Requirements ▸ Where the word "scene" occurs in a line, return that line.

--- start ---

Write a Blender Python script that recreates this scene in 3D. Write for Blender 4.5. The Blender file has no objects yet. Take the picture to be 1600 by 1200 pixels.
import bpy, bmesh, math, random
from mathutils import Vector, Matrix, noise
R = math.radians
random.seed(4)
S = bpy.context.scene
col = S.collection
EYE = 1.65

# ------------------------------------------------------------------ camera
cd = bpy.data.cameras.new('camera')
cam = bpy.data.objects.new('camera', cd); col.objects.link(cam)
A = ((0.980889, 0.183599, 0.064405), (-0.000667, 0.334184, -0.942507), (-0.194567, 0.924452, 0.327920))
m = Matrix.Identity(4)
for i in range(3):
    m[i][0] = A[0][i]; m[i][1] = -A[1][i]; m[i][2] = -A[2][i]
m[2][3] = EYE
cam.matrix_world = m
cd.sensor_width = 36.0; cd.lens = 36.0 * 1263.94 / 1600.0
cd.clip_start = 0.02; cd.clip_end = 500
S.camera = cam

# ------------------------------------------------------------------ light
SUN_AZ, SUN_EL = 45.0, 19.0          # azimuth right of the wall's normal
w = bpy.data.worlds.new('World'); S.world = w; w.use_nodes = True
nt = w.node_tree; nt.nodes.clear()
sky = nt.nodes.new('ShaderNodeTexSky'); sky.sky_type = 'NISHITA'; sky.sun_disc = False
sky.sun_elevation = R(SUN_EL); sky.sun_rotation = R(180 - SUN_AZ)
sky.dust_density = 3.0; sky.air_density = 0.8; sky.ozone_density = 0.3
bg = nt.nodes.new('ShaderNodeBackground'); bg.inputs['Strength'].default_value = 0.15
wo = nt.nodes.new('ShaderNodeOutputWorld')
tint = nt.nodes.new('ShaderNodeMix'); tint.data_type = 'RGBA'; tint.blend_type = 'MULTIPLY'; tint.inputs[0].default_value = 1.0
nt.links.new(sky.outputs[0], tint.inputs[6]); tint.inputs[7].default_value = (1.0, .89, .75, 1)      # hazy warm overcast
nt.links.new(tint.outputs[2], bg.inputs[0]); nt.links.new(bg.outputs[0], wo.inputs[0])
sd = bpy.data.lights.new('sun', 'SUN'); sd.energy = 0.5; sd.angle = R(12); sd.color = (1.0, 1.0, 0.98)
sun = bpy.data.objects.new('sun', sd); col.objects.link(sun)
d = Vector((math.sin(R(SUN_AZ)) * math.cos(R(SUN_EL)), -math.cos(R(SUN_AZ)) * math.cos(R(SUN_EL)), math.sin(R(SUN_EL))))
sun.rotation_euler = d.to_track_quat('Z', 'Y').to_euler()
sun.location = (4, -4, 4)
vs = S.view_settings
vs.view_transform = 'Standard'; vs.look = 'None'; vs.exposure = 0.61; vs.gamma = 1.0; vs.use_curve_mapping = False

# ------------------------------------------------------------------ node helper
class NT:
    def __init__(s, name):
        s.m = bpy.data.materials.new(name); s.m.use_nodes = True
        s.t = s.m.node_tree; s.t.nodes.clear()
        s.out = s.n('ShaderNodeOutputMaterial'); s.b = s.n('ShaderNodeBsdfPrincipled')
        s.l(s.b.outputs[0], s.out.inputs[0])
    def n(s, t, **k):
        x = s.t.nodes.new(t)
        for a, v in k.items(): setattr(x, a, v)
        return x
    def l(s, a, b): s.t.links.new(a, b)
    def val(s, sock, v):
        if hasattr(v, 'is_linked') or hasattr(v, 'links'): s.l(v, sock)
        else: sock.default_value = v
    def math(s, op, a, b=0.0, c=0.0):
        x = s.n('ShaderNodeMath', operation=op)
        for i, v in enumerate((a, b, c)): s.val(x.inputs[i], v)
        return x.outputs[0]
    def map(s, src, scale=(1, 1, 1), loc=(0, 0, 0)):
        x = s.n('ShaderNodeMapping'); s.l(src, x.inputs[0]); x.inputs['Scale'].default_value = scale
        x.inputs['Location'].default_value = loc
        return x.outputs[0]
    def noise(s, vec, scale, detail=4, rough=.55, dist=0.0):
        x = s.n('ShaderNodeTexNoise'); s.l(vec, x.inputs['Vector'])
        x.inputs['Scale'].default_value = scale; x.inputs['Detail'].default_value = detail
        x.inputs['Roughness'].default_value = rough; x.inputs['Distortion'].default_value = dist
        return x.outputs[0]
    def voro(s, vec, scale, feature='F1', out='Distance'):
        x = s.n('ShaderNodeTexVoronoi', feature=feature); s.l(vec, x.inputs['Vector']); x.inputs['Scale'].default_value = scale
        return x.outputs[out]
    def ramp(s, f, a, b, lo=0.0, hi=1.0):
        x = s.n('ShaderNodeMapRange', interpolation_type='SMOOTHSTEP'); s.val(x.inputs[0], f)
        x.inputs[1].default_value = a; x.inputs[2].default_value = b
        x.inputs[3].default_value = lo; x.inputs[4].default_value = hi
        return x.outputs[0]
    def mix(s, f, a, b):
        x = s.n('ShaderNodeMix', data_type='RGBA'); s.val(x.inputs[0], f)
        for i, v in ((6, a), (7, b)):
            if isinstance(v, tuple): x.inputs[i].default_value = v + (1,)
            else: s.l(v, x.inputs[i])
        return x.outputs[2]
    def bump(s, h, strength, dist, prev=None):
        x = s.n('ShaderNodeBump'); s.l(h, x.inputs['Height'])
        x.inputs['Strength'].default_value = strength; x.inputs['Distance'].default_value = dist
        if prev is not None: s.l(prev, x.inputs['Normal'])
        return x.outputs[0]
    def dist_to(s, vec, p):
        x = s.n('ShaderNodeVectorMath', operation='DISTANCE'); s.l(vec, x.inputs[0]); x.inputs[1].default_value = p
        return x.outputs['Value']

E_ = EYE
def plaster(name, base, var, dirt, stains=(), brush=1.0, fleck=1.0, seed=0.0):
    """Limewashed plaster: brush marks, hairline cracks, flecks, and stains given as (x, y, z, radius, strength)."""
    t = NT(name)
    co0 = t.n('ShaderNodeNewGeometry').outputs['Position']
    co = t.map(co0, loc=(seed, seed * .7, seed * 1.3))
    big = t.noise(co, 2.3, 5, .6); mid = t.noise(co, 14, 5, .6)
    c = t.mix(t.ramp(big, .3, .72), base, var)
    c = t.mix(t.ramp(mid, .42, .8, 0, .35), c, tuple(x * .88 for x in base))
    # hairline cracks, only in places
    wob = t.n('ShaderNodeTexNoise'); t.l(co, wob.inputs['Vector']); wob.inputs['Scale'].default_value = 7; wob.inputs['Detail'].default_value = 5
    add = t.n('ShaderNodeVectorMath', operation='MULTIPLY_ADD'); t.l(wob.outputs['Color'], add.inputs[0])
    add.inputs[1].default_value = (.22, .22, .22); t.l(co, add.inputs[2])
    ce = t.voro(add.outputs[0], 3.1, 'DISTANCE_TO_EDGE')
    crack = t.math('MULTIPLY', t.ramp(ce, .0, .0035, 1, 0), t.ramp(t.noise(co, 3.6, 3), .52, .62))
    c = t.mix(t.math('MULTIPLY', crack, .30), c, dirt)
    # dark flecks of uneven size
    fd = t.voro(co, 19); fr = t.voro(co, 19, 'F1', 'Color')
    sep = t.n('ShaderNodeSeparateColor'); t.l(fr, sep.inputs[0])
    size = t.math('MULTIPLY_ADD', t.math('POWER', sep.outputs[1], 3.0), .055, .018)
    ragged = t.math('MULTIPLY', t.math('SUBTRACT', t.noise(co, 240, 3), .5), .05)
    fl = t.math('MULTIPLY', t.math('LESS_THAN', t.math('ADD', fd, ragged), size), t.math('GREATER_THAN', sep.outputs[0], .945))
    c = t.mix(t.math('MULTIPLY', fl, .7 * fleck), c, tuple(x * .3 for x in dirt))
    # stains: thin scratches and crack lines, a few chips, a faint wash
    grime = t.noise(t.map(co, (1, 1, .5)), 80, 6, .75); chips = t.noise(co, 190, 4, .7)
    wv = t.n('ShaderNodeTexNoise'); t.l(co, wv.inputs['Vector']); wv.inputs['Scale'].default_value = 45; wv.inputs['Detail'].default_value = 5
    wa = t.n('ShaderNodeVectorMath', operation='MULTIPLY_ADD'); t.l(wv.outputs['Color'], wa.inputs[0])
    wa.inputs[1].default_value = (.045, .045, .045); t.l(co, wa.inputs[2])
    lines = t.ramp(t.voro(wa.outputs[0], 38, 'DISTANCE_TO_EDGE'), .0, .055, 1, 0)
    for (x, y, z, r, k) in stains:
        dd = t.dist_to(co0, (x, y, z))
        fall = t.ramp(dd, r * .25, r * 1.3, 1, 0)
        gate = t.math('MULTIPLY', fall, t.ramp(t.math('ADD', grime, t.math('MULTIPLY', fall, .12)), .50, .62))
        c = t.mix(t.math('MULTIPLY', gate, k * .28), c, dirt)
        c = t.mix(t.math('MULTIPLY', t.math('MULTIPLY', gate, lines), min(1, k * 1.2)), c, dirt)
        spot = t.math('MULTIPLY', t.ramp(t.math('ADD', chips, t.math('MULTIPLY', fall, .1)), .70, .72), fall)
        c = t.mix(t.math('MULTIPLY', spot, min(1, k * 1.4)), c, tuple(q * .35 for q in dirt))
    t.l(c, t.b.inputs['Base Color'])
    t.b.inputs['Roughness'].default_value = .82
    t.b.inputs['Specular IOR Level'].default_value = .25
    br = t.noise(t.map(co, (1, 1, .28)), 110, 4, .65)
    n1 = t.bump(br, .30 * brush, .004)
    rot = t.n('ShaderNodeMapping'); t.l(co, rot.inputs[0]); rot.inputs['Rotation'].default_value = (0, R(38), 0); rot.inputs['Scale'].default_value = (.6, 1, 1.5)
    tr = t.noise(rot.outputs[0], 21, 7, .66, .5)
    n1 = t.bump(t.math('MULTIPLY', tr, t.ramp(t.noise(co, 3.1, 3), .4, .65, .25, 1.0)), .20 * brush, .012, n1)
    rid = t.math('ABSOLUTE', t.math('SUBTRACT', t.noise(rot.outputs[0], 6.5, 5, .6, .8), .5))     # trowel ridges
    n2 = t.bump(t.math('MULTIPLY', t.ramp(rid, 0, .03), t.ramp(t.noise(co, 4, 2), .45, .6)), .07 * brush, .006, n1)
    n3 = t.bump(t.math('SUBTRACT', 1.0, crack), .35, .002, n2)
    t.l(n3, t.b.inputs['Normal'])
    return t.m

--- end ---

Result of this exercise ▸
Write a Blender Python script that recreates this scene in 3D. Write for Blender 4.5. The Blender file has no objects yet. Take the picture to be 1600 by 1200 pixels.
S = bpy.context.scene